Nous pouvons dès lors basculer vers les objectifs. Que veut le client à la place de cette construction singulière du ou des problèmes ? Nous utilisons ici une nouvelle technique que nous avons empruntée à Dominique Bériot et que nous avons fait évoluer dans nos pratiques. Il s’agit des niveaux d’objectifs qui vont mettre en lien différents objectifs de moyen tout en participant à mettre en lumière l’objectif de fin et la porte d’entrée des objectifs. Ce nouveau voyage dans l’analyse de le demande, orienté par un questionnement précis et rigoureux, va à nouveau permettre une réduction des difficultés rencontrées par nos clients à sortir de leurs problèmes et à atteindre leurs objectifs. Nous croisons fréquemment ici les travaux sur les objectifs avec les techniques Palo Alto de freinage paradoxal et de reliquat non résolu qui vont permettre un positionnement des clients face à leurs demandes et une représentation réaliste de celles-ci.
Au cours de l’ensemble de ce processus d’analyse de la demande, nous utilisons également différentes techniques permettant d’agir sur les éléments cognitifs participants au maintien des problèmes ou bloquant l’atteinte des objectifs. Ces techniques visent des assouplissements cognitifs et sont issues du modèle Palo Alto, du modèle Orienté Solution ou encore de nos propres travaux de recherche et d’expérimentation.
Il n’est pas rare qu’arrivé à ce stade d’une analyse de la demande stratégique, les clients aient initié une large part du travail préparatoire pour amorcer un changement significatif. Le terreau est en partie prêt et des solutions tendent à émerger spontanément dès ce stade. Il conviendra alors de poursuivre avec de nouvelles interventions stratégiques visant à fertiliser autant que possible le terreau tout en bloquant de possibles retours à la situation initiale. Les solutions pourront alors s’enraciner plus fermement et la consolidation permettra de muscler les nouveaux apprentissages tout en évitant les rechutes potentielles.
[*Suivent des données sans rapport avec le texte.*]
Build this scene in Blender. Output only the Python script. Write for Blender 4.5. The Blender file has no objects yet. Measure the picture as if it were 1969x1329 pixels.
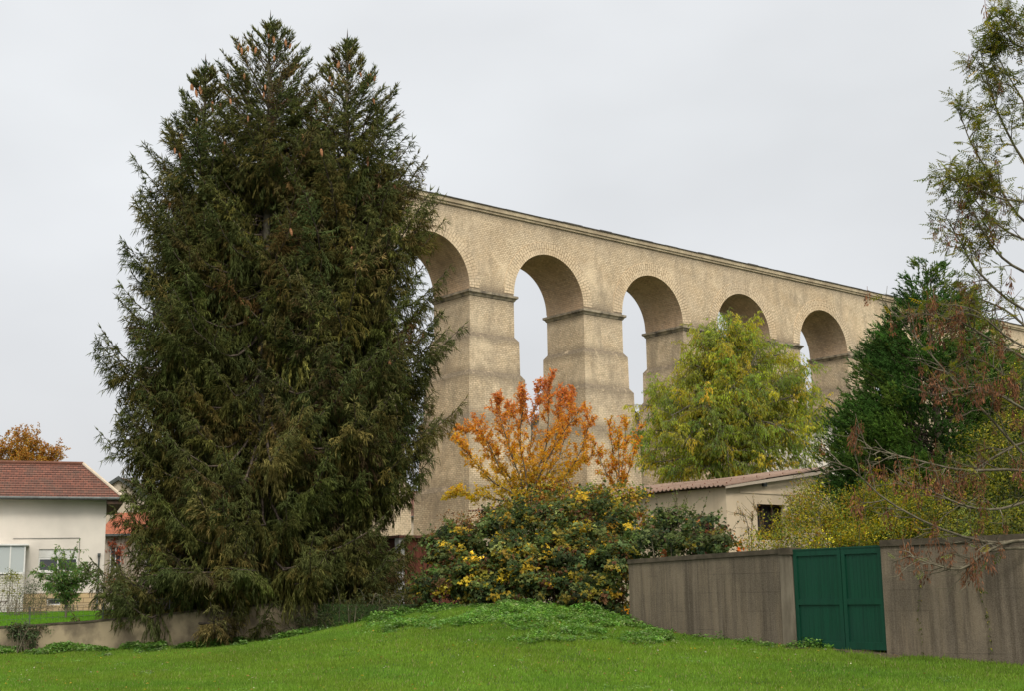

Une analyse de la demande peut donc se construire de manière fort stratégique et se composer d’une multitude de techniques croisées qui vont préparer le terreau pour l’émergence spontanée de solutions singulières et adaptées à chaque contexte. L’intégratif prend ici toute ses dimensions à la fois adaptatives, régulatives ou encore systémiques dans une construction d’intervention à forte composante humaniste et éthique. En effet, c’est le (les) client(s), qui mène(nt) finalement le jeu et embarque(nt) l’accompagnant à construire une analyse de demande sur mesure. On peut alors dire que le client fabrique son propre terreau, plante ses propres semences et récolte les solutions qu’il choisira ensuite de consommer… ou pas. L’accompagnant œuvre en permanence sous l’influence du client et met les différentes techniques qu’il maitrise au service de celui-ci. Il se laisse donc influencer pour mieux influencer sans jamais savoir précisément les composantes du terreau en devenir ni davantage connaître les solutions qui y prendront racine. Il fait preuve d’humilité face à la complexité et ne la réduit pas à des modèles résolutoires clé en main et hasardeux. Il semble en effet beaucoup plus hasardeux pour l’accompagnant de se barder de protocoles qui donnent l’illusion de la maîtrise que de laisser venir et de ne proposer que ce qui est finalement suggéré par le client. Alors peut-il puiser dans certaines techniques qu’il va mixer, malaxer et croiser pour mieux répondre au besoin de ces travaux sur la demande qui pourront devenir l’écrin même des solutions enfantées par le demandeur lui-même.